LONDON, United Kingdom — “I’m really happy to put a little stone in this big house,” says Maria Grazia Chiuri after walking through the “Christian Dior: Designer of Dreams” exhibition, opening on Saturday at London’s Victoria & Albert Museum, with BoF’s editor-at-large Tim Blanks.

Spanning 1947 to the present day, the retrospective traces the history and impact of the house’s eight couturiers, from the founder himself to Marc Bohan and Raf Simons. For Chiuri, this was important. After all, “people remember [the house of] Dior, not all the designers that made up Dior,” she says. But as the first-ever female creative director for the historic French fashion house, she admits she sees the Dior woman differently. “I give the same message but with a different voice and a different point of view…because I am a woman, too, and I have a daughter.”

The exhibition, says Chiuri, has helped her reflect differently on her own work. “Each curator has a different way to see my job and it gives me another point of view about,” she says.

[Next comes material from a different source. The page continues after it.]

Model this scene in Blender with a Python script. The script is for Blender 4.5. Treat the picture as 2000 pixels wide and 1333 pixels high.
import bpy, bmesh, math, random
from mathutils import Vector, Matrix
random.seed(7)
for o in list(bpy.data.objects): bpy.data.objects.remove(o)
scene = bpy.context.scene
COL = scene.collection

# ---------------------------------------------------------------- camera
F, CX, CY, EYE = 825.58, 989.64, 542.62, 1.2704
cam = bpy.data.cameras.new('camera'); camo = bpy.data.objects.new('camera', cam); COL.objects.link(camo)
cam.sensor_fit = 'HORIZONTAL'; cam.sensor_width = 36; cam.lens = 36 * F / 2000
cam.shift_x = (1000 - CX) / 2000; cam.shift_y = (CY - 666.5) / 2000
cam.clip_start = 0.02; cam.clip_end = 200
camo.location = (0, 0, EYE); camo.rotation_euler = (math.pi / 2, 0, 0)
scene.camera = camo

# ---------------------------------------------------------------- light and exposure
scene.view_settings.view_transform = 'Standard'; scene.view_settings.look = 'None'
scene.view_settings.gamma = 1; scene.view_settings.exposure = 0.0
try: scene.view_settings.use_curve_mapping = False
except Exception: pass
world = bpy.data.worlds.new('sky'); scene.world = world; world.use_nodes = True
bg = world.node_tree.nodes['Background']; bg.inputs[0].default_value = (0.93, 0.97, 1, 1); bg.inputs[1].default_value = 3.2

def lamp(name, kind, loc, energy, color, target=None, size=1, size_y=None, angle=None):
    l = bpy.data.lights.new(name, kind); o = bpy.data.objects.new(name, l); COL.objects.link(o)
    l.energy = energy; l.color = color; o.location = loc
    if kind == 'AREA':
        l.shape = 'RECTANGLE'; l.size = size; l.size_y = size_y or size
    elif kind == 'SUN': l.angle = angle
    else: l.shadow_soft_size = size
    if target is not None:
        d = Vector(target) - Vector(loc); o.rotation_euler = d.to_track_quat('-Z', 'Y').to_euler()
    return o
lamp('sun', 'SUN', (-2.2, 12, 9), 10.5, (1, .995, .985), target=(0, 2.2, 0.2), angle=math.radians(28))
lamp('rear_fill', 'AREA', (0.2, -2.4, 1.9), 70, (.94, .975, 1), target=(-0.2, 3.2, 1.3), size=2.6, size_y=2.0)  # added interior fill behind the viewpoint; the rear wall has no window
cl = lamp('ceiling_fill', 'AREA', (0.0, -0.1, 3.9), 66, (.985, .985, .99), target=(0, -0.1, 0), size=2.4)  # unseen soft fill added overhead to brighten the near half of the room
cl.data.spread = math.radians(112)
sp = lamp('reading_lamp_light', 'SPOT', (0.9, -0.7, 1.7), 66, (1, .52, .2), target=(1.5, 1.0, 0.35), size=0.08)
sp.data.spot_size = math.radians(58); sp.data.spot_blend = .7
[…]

Chiuri also identified new techniques in the haute couture gowns, some of which are no longer possible today, and emphasised the need to educate the audience on the craftsmanship the maison is known for. More than 200 rare haute couture garments will be on display, including the dress worn by Princess Margaret for her 21st birthday celebrations. For the designer, seeing Christian Dior’s 70-year history made one thing evident: “Couture could be coming back.”